What you will do -
Reproduce the listing below in its entirety. Change nothing.

--- Start of Exercise materials ---

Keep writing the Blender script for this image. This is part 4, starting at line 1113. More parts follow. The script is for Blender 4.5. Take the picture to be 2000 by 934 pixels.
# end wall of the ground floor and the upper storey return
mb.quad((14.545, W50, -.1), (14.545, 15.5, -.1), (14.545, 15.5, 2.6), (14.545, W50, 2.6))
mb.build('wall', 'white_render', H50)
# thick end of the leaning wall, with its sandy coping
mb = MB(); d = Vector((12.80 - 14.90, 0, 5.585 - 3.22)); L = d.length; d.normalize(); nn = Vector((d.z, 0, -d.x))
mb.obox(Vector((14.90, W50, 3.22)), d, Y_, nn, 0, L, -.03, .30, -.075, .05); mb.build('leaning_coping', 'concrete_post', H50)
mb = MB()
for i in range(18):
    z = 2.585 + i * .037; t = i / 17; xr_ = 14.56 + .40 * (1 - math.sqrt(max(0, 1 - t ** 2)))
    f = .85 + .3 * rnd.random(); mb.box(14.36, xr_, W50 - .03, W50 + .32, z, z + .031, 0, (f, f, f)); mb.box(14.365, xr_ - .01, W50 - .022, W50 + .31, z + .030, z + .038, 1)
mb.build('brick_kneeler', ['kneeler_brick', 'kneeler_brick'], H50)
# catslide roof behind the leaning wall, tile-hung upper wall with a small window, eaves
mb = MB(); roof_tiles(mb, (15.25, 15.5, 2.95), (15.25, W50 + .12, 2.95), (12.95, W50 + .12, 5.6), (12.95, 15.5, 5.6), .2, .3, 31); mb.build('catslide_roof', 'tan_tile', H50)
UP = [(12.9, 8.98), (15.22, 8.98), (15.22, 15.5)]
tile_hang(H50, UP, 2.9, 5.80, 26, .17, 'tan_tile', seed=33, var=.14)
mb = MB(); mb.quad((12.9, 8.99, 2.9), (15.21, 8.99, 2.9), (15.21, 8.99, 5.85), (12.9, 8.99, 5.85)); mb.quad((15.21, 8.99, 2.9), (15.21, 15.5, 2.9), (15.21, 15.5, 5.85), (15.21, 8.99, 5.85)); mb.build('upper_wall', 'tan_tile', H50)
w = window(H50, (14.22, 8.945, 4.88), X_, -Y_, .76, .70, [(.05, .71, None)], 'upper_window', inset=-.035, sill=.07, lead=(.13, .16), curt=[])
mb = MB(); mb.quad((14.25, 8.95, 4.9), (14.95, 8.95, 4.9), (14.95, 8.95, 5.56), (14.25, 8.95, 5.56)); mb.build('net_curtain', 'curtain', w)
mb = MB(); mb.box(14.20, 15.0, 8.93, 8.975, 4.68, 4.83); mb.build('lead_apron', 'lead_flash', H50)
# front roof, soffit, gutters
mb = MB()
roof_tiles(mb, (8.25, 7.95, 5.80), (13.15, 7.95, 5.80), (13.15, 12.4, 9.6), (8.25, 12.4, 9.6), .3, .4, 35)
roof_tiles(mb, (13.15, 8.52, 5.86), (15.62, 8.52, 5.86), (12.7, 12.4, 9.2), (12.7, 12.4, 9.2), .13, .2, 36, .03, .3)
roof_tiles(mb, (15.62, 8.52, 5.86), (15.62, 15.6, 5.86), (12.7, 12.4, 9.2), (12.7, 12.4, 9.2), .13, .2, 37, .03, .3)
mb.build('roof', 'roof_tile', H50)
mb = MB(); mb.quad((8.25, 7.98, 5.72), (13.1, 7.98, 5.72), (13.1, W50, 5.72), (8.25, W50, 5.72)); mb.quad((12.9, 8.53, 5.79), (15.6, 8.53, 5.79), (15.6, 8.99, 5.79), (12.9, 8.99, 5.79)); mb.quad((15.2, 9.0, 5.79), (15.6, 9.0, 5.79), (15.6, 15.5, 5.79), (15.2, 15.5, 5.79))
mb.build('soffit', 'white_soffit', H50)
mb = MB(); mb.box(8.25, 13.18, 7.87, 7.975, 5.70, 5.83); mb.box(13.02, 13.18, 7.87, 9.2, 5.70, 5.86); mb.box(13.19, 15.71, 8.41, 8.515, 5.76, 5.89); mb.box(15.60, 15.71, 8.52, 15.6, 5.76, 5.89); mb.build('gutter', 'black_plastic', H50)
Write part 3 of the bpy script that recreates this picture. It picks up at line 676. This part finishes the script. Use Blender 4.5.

--- End of Exercise materials ---

Exercise answer -
Keep writing the Blender script for this image. This is part 4, starting at line 1113. More parts follow. The script is for Blender 4.5. Take the picture to be 2000 by 934 pixels.
# end wall of the ground floor and the upper storey return
mb.quad((14.545, W50, -.1), (14.545, 15.5, -.1), (14.545, 15.5, 2.6), (14.545, W50, 2.6))
mb.build('wall', 'white_render', H50)
# thick end of the leaning wall, with its sandy coping
mb = MB(); d = Vector((12.80 - 14.90, 0, 5.585 - 3.22)); L = d.length; d.normalize(); nn = Vector((d.z, 0, -d.x))
mb.obox(Vector((14.90, W50, 3.22)), d, Y_, nn, 0, L, -.03, .30, -.075, .05); mb.build('leaning_coping', 'concrete_post', H50)
mb = MB()
for i in range(18):
    z = 2.585 + i * .037; t = i / 17; xr_ = 14.56 + .40 * (1 - math.sqrt(max(0, 1 - t ** 2)))
    f = .85 + .3 * rnd.random(); mb.box(14.36, xr_, W50 - .03, W50 + .32, z, z + .031, 0, (f, f, f)); mb.box(14.365, xr_ - .01, W50 - .022, W50 + .31, z + .030, z + .038, 1)
mb.build('brick_kneeler', ['kneeler_brick', 'kneeler_brick'], H50)
# catslide roof behind the leaning wall, tile-hung upper wall with a small window, eaves
mb = MB(); roof_tiles(mb, (15.25, 15.5, 2.95), (15.25, W50 + .12, 2.95), (12.95, W50 + .12, 5.6), (12.95, 15.5, 5.6), .2, .3, 31); mb.build('catslide_roof', 'tan_tile', H50)
UP = [(12.9, 8.98), (15.22, 8.98), (15.22, 15.5)]
tile_hang(H50, UP, 2.9, 5.80, 26, .17, 'tan_tile', seed=33, var=.14)
mb = MB(); mb.quad((12.9, 8.99, 2.9), (15.21, 8.99, 2.9), (15.21, 8.99, 5.85), (12.9, 8.99, 5.85)); mb.quad((15.21, 8.99, 2.9), (15.21, 15.5, 2.9), (15.21, 15.5, 5.85), (15.21, 8.99, 5.85)); mb.build('upper_wall', 'tan_tile', H50)
w = window(H50, (14.22, 8.945, 4.88), X_, -Y_, .76, .70, [(.05, .71, None)], 'upper_window', inset=-.035, sill=.07, lead=(.13, .16), curt=[])
mb = MB(); mb.quad((14.25, 8.95, 4.9), (14.95, 8.95, 4.9), (14.95, 8.95, 5.56), (14.25, 8.95, 5.56)); mb.build('net_curtain', 'curtain', w)
mb = MB(); mb.box(14.20, 15.0, 8.93, 8.975, 4.68, 4.83); mb.build('lead_apron', 'lead_flash', H50)
# front roof, soffit, gutters
mb = MB()
roof_tiles(mb, (8.25, 7.95, 5.80), (13.15, 7.95, 5.80), (13.15, 12.4, 9.6), (8.25, 12.4, 9.6), .3, .4, 35)
roof_tiles(mb, (13.15, 8.52, 5.86), (15.62, 8.52, 5.86), (12.7, 12.4, 9.2), (12.7, 12.4, 9.2), .13, .2, 36, .03, .3)
roof_tiles(mb, (15.62, 8.52, 5.86), (15.62, 15.6, 5.86), (12.7, 12.4, 9.2), (12.7, 12.4, 9.2), .13, .2, 37, .03, .3)
mb.build('roof', 'roof_tile', H50)
mb = MB(); mb.quad((8.25, 7.98, 5.72), (13.1, 7.98, 5.72), (13.1, W50, 5.72), (8.25, W50, 5.72)); mb.quad((12.9, 8.53, 5.79), (15.6, 8.53, 5.79), (15.6, 8.99, 5.79), (12.9, 8.99, 5.79)); mb.quad((15.2, 9.0, 5.79), (15.6, 9.0, 5.79), (15.6, 15.5, 5.79), (15.2, 15.5, 5.79))
mb.build('soffit', 'white_soffit', H50)
mb = MB(); mb.box(8.25, 13.18, 7.87, 7.975, 5.70, 5.83); mb.box(13.02, 13.18, 7.87, 9.2, 5.70, 5.86); mb.box(13.19, 15.71, 8.41, 8.515, 5.76, 5.89); mb.box(15.60, 15.71, 8.52, 15.6, 5.76, 5.89); mb.build('gutter', 'black_plastic', H50)
Write part 3 of the bpy script that recreates this picture. It picks up at line 676. This part finishes the script. Use Blender 4.5.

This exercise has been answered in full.